Thank you to those of you who have read and let me share with you. Bless your hearts. Truly. Thank you.

Chaos and turbulence and unconditional love

Writing here has felt self-indulgent lately. It’s not necessarily helpful to others for me to write about pain here, but rather, it burdens them. I don’t want to bring down the few precious people who read this blog. My words, however insignificant, are putting something, en energy, out into the world. So I’ve been thinking: what is the point of writing here? It is self-serving and indulgent? What if I could just let it all go?

Certainly I’ve been to that place before and stopped writing here. Right now it serves as a safe place to process and be heard. A safe place to put the chaos and turbulence I’ve been feeling for a while, and I hope to send out a more positive and affirming vibe again when it comes back to me.

That brings me to where I’m trying to go: to a place of unconditional love. That’s where I really want to be. A place where I forgive everyone and myself; a place where I love everyone and myself–no matter what. No matter what.

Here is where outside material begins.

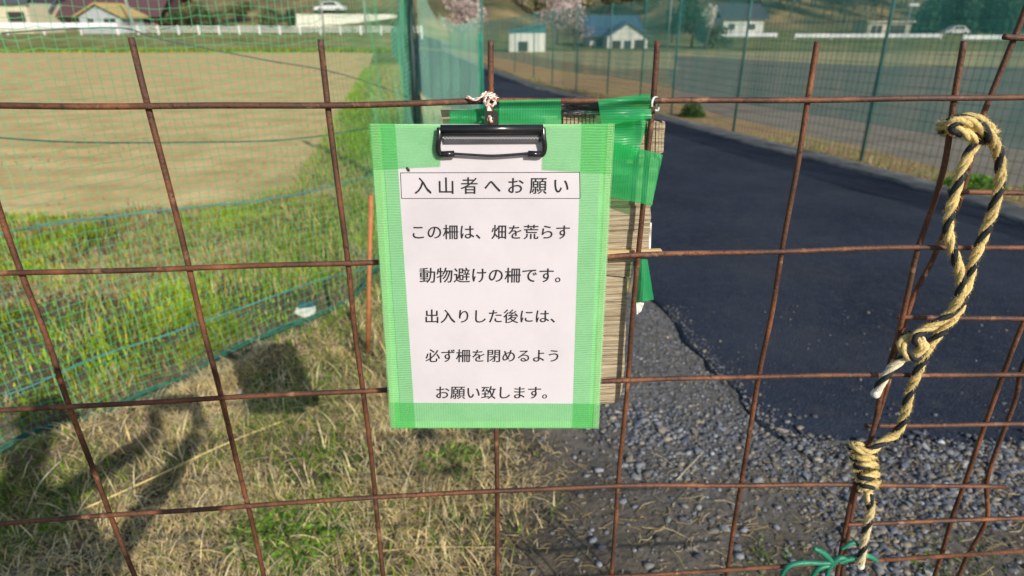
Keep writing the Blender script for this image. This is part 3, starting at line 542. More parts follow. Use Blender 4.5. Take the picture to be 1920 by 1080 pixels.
# printed text and its frame
ink = M('ink', [(0.022, 0.020, 0.026)], rough=0.7, spec=0.2)
def line(p, q, w=0.0005):
    a, c = brd(*p, 0.0005), brd(*q, 0.0005); d = (c - a).normalized(); s = d.cross(BN) * w / 2; return [a - s, c - s, c + s, a + s]
mb = MB()
fr = [(751, 324), (1087, 323), (1088, 372), (753, 372)]
for i in range(4):
    L = line(fr[i], fr[(i + 1) % 4]); mb.prism(L, BN * 0.0001)
mb.build('heading_frame', ink, paper)
def text_line(s, x0, x1, yc, gap=0.0):
    cu = bpy.data.curves.new('text', 'FONT'); cu.body = s; cu.resolution_u = 3; cu.space_character = 1.0 + gap
    cu.offset = 0.0
    o = bpy.data.objects.new('text_tmp', cu); COL.objects.link(o); bpy.context.view_layer.update()
    dg = bpy.context.evaluated_depsgraph_get(); me = bpy.data.meshes.new_from_object(o.evaluated_get(dg)); bpy.data.objects.remove(o)
    co = np.zeros(len(me.vertices) * 3); me.vertices.foreach_get('co', co); co = co.reshape(-1, 3)
    A, B = brd(x0, yc, 0.0006), brd(x1, yc, 0.0006); w = (B - A).length; lo, hi = co.min(0), co.max(0); sc = w / (hi[0] - lo[0]); mid = (lo + hi) / 2
    C = (A + B) / 2; U = (B - A).normalized(); Vv = -(U.cross(BN)).normalized()
    if Vv.z < 0: Vv = -Vv
    out = np.array(C)[None] + (co[:, :1] - mid[0]) * sc * np.array(U)[None] + (co[:, 1:2] - mid[1]) * sc * np.array(Vv)[None]
    tri = []
    for p in me.polygons: tri.append(tuple(p.vertices))
    vv = []; ff = []
    for q, (du, dv) in enumerate(((0, 0), (.00016, .00004), (-.00016, -.00004))):      # three thin passes of ink give the printed weight
        b0 = len(vv); vv += [tuple(x) for x in out + np.array(U)[None] * du + np.array(Vv)[None] * dv + np.array(BN)[None] * (.00003 * q)]; ff += [tuple(i + b0 for i in f) for f in tri]
    m2 = bpy.data.meshes.new('text_line'); m2.from_pydata(vv, [], ff); link('text_line', m2, ink, paper)
text_line('入 山 者 へ お 願 い', 777, 1066, 348)
text_line('この柵は、畑を荒らす', 774, 1068, 435)
text_line('動物避けの柵です。', 787, 1051, 516)
text_line('出入りした後には、', 798, 1041, 593)
text_line('必ず柵を閉めるよう', 798, 1047, 667)
text_line('お願い致します。', 818, 1026, 736)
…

For a long time, I’ve worked on healing my heart, forgiving, and loving people and things as they are. Forgiving is easier than forgetting. What is most difficult is to forget.

Learning who I am and who I am on this earth to be–that has apparently been my lifelong assignment. Whether I really know who I am or why I am here yet, even after 41 years, I am not sure. I do believe that everything I’ve experienced is for a reason and it’s a part of my soul’s purpose here. The challenge has been great; too great, at times. It’s been, at times, overwhelming to the point where I’ve wanted to let go of this life. My life, I feel, has been heavy, painful, sorrowful. That’s not to say it has not had great joy, too, because it has. There has been great joy, too. The joy is what keeps me going. It provides just enough juice to get through the next hurdle.

And, maybe this is just what life is: a mix of everything. The goal is to embrace that.